После описания гор Оленин надолго исчезает. Следует «географическая» глава, описывающая местность, нравы и обычаи — тот самый hors d'oeuvre, который развернулся в «Кавказском пленнике» Пушкина в целый «отчет путешественника», не связанный с событием[147], и подавил собой личность пленника. У Пушкина здесь сказалась традиция описательной поэзии XVIII в.; у Толстого — возвращение к проблеме описания после изжитой романтической новеллы. Результаты сходные: Оленин, намеченный первыми главами в герои повести, начинает играть чрезвычайно пассивную роль и сосредоточивает на себе внимание только там, где Толстой пользуется им для «диалектики души» и где интересно самое изображение душевной жизни, а не фигура героя как определенно очерченной индивидуальности (так в гл. XX — Оленин в лесу).
Интересно, что между первоначальным описанием Оленина и последующим его поведением заметно некоторое противоречие, которое тоже свидетельствует о неустойчивости его фигуры как индивидуальности — иначе говоря, о том, что не на его личности строится повесть. Вначале Толстой делает специальную оговорку, выделяющую Оленина из ряда романтических героев, — он не был «мрачным, скучающим и резонирующим юношей». Тут же это подкрепляется словами о том, что Оленин «сознавал в себе этого всемогущего бога молодости, эту способность превратиться в одно желание, в одну мысль, способность захотеть и сделать, — броситься головой вниз в бездонную пропасть, не зная за что, не зная зачем». Но что же общего между этим Олениным первых глав и последующим Олениным — вялым, бескровным резонером, который все ищет каких-то формулировок и совершенно неспособен непосредственно, без оглядки, отдаться одному желанию или одной мысли! Резкое противоречие, которое явилось не случайно, а по необходимости и совершенно естественно: вначале Оленин изображается на фоне романтических шаблонов и имеет самоценное значение, а в дальнейшем он нужен Толстому лишь как мотивировка внутренних монологов и душевной диалектики, потому что центр повести переместился. Образуется характерный для Толстого параллелизм, но, как и в «Утре помещика», он не развернут настолько, чтобы Оленин занял в повести соответствующее ему место. «Герой» слишком выдвинут, чтобы не требовать к себе специального внимания; с другой стороны — история его душевной жизни слишком не собрана, чтобы не отступить на второй план перед натиском другого материала.

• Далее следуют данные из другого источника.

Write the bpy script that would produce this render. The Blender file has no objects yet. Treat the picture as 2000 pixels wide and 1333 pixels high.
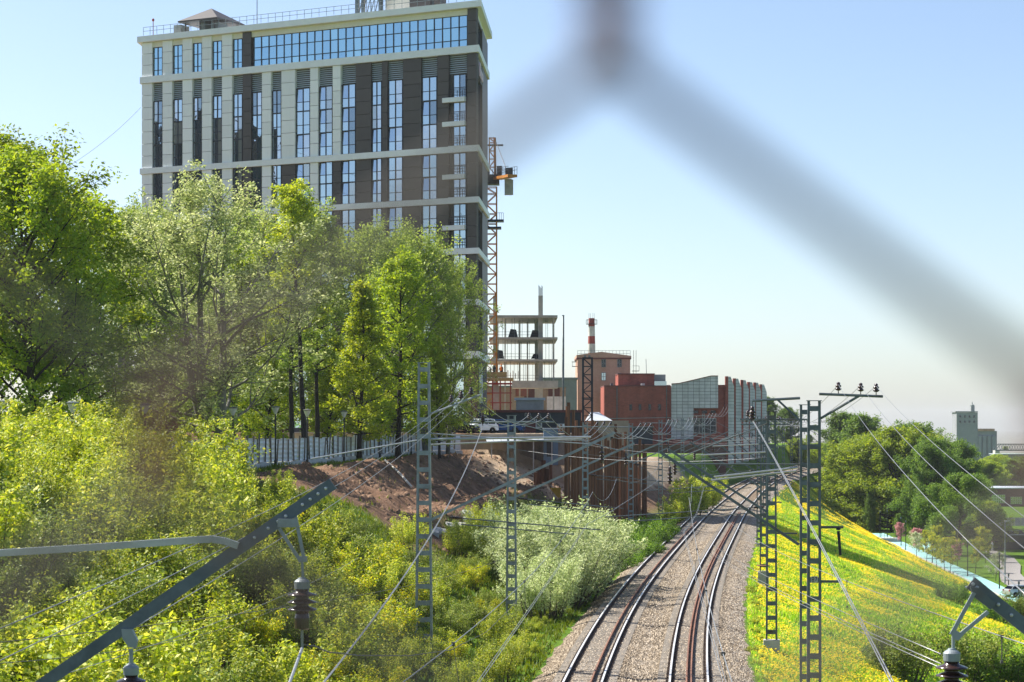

Повторилось то самое, что наблюдали мы в «Утре помещика». Обернувшись Олениным, Нехлюдов остался тем же резонером — лицом лишь сцепляющим, а не организующим повесть. Еще раз не удалось Толстому развернуть большую форму. Именно поэтому, вероятно, он напечатал «Казаков» только в 1863 году, и то под давлением внешних условий[148]. Это был период удаления от литературы — в это время он писал Фету: «Я живу в мире столь далеком от литературы и ее критики, что, получая такое письмо, как ваше, первое чувство мое — удивление. Да кто же такой написал "Казаков" и "Поликушку"? Да и что рассуждать о них? Бумага все терпит, а редактор за все платит и печатает». Что-то в «Казаках» ему самому нравилось, но, конечно, не Оленин, а скорее, Марьяна и Ерошка. Эту часть повести он, вероятно, и разумеет, когда в том же письме говорит, что «Казаки» — «с сукровицей, хотя и плохо». Повесть эта, по-видимому, составляет часть задуманного им большого романа — к мысли о нем он возвращается и позже; в дневнике 1865 года есть запись: «Читал Троллопа— хорошо. Есть поэзия романиста: 1) в интересе сочетания событий — Бреддон, мои Казаки (будущие)»[149]. Неоконченный автобиографический роман, неоконченный «роман русского помещика», неоконченный кавказский роман — таков неизбежный результат тех исканий новой формы, которым предан Толстой этого периода.